TRANSPORTATION Gas-tax increase has supporters in both parties



The last increase in the tax was in 1993.
WASHINGTON POST
WASHINGTON -- At a rally in Appleton, Wis., on March 30, President Bush came down hard on Democrats for supporting an increase in the 18.4-cent-a-gallon federal gasoline tax, which finances highway building, mass-transit projects and safety programs.
As a six-year surface transportation bill moves through Congress, he said: "There are some in the other party in Washington who would like to raise gas taxes. I think it would be wrong. I think it would be damaging to the economy, not positive to the economy."
The president was right that some Democrats favor a modest increase. But so do some leading GOP lawmakers.
Rep. Don Young, R-Alaska, chairman of the House Transportation and Infrastructure Committee, has been leading a crusade for sharply increased transportation spending funded by an immediate nickel increase in the tax, followed by annual increases of half a cent.
The last increase was in 1993.
Money for fund
The extra revenue would go to the Highway Trust Fund, which finances road, mass-transit and safety programs. Young argues that the spending would create hundreds of thousands of new jobs.

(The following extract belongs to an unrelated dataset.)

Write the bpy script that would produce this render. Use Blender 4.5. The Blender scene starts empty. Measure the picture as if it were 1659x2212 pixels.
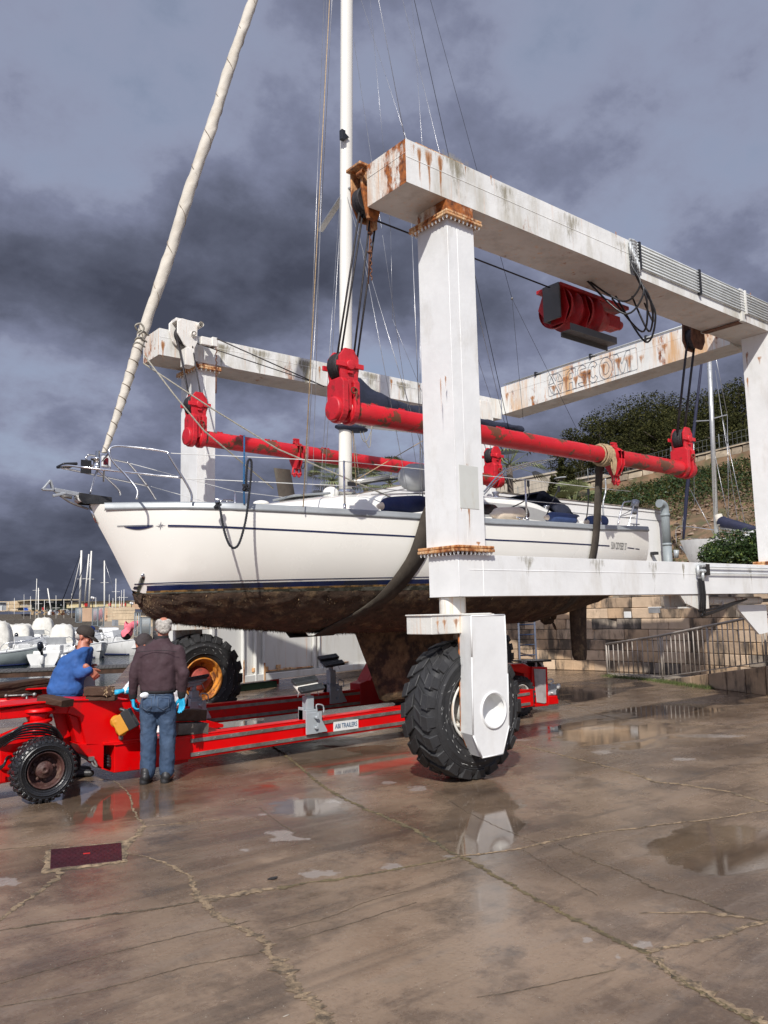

He is supported by top Democrats on the committee, but also by Republican Rep. Thomas Petri, R-Wis., chairman of the committee's panel on surface transportation. Petri's long record of fiscal conservatism has won him endorsements from groups such as the National Taxpayers Union and the Concord Coalition, which advocate fiscal responsibility.
Petri told the House Rules Committee last week that he favored annual increases in the tax -- which he called a "user fee" -- to make up for the inflation-eroded buying power of the dollars raised for the Highway Trust Fund.
The $275 billion surface transportation bill that the House approved overwhelmingly April 2 did not include such an increase. Neither does a $318 billion Senate version approved earlier.
Campaign issue
With gasoline prices at their highest levels in years and an election just months away, an increase this year appears out of the question. Bush recently attacked Sen. John Kerry, D-Mass., his Democratic opponent, for once favoring a 50-cent-per-gallon increase.
The Kerry campaign responded that although the senator did mention such a potential increase in a 1994 newspaper article that also discussed possible tax cuts, he never voted for it.
At the state level, however, there has been considerable bipartisan support for changes.
Since 1997, 14 state legislatures have voted to raise their state gas taxes a total of 17 times, according to a study by the American Road & amp; Transportation Builders Association. The increases ranged from 1 cent per gallon in North Dakota to 6 cents a gallon in Ohio.
Ten of the states had Republican governors and seven had Republican legislatures, the ARTBA study found. In Florida and New York, which both have Republican governors, laws require the tax to be adjusted for inflation. Recent actions by the 74-member House Transportation and Infrastructure Committee have suggested there may also be a core of bipartisan support in Congress.